L’incertitude politique et législative française née de la dissolution de l’Assemblée nationale, le 9 juin, sème le doute chez ceux qui cherchent à placer leurs capitaux en Europe. Après cinq années fastes, au cours desquelles la France était perçue comme le pays le plus attractif du Vieux Continent pour implanter sièges sociaux, centres de recherche ou usines, le vent semble tourner, nourri par le sentiment que l’Europe doit faire plus pour résister au protectionnisme américain et aux ambitions chinoises. Tel est le constat que dresse le cabinet EY, qui mène depuis vingt ans une enquête auprès de 200 dirigeants d’entreprises à capitaux étrangers.
Selon une « édition spéciale » de ce panel élaborée courant octobre, pour la moitié de ces décideurs, l’attractivité de la France s’est dégradée depuis juin, et une même proportion (49 %) a d’ores et déjà réduit ses projets d’investissement dans l’Hexagone, dont 12 % d’une manière « significative ». « On sort d’une longue période de constance [sur les plans économique et fiscal], explique Marc Lhermitte, associé chez EY et coauteur de l’étude. Ce baromètre reflète une instabilité nouvelle. »
Les dirigeants s’interrogent sur les choix législatifs ou réglementaires à venir, s’inquiètent du ralentissement des réformes et de la simplification administrative, tout en s’alarmant de la dette et du déficit budgétaire. Toutefois, il est à noter que ces interrogations ne sont pas encore traduites par des annulations de projets d’investissements, mais plutôt par de l’attentisme. Ainsi, près de six dirigeants sur dix affirment que leurs projets sont reportés, « au mieux » à 2025.
« Lassitude »
Ces délais dans les décisions d’investissement pourraient peser sur l’activité économique et la réindustrialisation : en 2023, les entreprises à capitaux étrangers ont été à l’origine de 400 investissements industriels, dont 40 % dans les villes moyennes. Elles contribuent à 16 % du produit intérieur brut, emploient 2,2 millions de personnes, soit 13 % de l’emploi total, et réalisent 35 % des exportations industrielles, rappelle EY.

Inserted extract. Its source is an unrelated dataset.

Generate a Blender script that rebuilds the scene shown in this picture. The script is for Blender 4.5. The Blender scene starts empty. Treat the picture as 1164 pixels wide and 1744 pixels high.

La France n’est pas seule à faire l’objet de questionnements. « Ces entreprises étrangères jugent la situation de l’Europe dans son ensemble assez préoccupante », souligne M. Lhermitte. « On observe une lassitude face à la dispersion économique et commerciale des pays européens. » L’Allemagne, qui traverse une crise économique et politique, subit aussi une certaine désaffection.